■ **Stated goal**
Print the data exactly as it is given, please.

■ **Information provided**
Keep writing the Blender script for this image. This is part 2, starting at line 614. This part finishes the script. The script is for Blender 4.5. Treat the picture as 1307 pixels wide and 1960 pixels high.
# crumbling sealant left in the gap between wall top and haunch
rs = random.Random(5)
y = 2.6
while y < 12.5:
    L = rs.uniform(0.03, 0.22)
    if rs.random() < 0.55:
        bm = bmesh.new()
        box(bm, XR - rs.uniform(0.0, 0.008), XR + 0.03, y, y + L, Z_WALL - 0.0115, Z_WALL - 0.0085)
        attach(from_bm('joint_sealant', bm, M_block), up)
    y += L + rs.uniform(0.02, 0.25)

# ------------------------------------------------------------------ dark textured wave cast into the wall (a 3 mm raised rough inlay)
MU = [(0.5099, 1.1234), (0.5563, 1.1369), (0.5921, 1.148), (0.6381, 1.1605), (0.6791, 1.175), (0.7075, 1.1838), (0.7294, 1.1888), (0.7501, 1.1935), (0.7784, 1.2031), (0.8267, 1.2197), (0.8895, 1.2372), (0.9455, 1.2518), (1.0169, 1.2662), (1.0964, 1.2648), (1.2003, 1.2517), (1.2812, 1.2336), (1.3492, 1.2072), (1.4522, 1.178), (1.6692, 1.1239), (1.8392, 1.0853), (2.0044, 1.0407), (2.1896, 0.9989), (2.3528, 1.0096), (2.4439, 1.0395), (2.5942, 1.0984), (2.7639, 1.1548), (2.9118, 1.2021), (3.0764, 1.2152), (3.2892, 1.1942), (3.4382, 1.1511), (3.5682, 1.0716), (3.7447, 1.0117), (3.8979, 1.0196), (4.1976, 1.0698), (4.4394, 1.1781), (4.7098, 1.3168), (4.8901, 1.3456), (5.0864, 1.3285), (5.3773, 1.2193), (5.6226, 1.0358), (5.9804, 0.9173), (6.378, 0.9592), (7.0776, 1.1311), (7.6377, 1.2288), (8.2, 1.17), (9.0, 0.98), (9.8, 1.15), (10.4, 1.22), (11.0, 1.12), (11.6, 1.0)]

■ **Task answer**
Keep writing the Blender script for this image. This is part 2, starting at line 614. This part finishes the script. The script is for Blender 4.5. Treat the picture as 1307 pixels wide and 1960 pixels high.
# crumbling sealant left in the gap between wall top and haunch
rs = random.Random(5)
y = 2.6
while y < 12.5:
    L = rs.uniform(0.03, 0.22)
    if rs.random() < 0.55:
        bm = bmesh.new()
        box(bm, XR - rs.uniform(0.0, 0.008), XR + 0.03, y, y + L, Z_WALL - 0.0115, Z_WALL - 0.0085)
        attach(from_bm('joint_sealant', bm, M_block), up)
    y += L + rs.uniform(0.02, 0.25)

# ------------------------------------------------------------------ dark textured wave cast into the wall (a 3 mm raised rough inlay)
MU = [(0.5099, 1.1234), (0.5563, 1.1369), (0.5921, 1.148), (0.6381, 1.1605), (0.6791, 1.175), (0.7075, 1.1838), (0.7294, 1.1888), (0.7501, 1.1935), (0.7784, 1.2031), (0.8267, 1.2197), (0.8895, 1.2372), (0.9455, 1.2518), (1.0169, 1.2662), (1.0964, 1.2648), (1.2003, 1.2517), (1.2812, 1.2336), (1.3492, 1.2072), (1.4522, 1.178), (1.6692, 1.1239), (1.8392, 1.0853), (2.0044, 1.0407), (2.1896, 0.9989), (2.3528, 1.0096), (2.4439, 1.0395), (2.5942, 1.0984), (2.7639, 1.1548), (2.9118, 1.2021), (3.0764, 1.2152), (3.2892, 1.1942), (3.4382, 1.1511), (3.5682, 1.0716), (3.7447, 1.0117), (3.8979, 1.0196), (4.1976, 1.0698), (4.4394, 1.1781), (4.7098, 1.3168), (4.8901, 1.3456), (5.0864, 1.3285), (5.3773, 1.2193), (5.6226, 1.0358), (5.9804, 0.9173), (6.378, 0.9592), (7.0776, 1.1311), (7.6377, 1.2288), (8.2, 1.17), (9.0, 0.98), (9.8, 1.15), (10.4, 1.22), (11.0, 1.12), (11.6, 1.0)]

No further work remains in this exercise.